— MATERIAL —
:::

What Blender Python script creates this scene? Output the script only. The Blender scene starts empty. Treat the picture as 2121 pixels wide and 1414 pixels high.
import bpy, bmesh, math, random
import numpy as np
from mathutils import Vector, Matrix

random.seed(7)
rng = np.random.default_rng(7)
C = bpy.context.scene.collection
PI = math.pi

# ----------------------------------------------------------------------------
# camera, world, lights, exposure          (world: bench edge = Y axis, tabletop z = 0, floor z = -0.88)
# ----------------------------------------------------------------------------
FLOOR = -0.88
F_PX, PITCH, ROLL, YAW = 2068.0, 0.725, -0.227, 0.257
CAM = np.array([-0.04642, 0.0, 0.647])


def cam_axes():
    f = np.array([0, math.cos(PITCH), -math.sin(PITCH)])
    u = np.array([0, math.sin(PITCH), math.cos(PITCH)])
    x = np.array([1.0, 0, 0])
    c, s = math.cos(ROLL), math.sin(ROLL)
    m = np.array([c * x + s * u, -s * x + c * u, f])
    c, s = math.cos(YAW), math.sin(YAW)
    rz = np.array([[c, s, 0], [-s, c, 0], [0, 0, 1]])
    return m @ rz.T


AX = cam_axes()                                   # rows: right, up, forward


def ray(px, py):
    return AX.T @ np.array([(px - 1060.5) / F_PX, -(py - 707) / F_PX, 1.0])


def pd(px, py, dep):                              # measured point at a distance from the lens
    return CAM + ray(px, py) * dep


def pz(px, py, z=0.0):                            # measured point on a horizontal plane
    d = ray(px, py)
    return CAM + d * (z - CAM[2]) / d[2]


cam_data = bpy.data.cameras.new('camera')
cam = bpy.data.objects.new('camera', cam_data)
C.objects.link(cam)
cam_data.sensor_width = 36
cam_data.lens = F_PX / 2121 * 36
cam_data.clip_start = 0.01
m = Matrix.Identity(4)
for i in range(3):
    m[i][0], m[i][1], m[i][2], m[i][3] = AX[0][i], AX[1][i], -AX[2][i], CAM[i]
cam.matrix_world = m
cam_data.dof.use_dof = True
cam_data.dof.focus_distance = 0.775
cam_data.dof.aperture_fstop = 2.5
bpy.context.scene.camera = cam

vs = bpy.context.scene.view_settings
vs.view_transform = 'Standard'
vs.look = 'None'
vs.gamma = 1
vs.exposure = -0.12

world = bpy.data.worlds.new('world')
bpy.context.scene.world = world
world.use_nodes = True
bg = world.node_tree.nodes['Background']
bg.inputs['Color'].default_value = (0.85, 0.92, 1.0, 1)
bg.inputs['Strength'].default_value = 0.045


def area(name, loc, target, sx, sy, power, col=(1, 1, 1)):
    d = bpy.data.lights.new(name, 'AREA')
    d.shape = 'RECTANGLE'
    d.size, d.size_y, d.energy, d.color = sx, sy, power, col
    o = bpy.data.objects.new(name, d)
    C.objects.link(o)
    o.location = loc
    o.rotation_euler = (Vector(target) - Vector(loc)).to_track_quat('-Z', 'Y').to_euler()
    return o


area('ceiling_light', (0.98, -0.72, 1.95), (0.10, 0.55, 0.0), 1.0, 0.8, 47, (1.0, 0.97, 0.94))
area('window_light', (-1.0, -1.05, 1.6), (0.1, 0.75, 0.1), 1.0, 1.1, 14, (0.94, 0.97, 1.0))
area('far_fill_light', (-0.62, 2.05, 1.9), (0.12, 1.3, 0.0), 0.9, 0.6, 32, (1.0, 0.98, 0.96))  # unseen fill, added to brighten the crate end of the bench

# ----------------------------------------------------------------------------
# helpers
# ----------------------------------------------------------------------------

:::

— TO DO —
Return all lines containing "scene".

— RESULT OF THE TASK —
What Blender Python script creates this scene? Output the script only. The Blender scene starts empty. Treat the picture as 2121 pixels wide and 1414 pixels high.
C = bpy.context.scene.collection
bpy.context.scene.camera = cam
vs = bpy.context.scene.view_settings
bpy.context.scene.world = world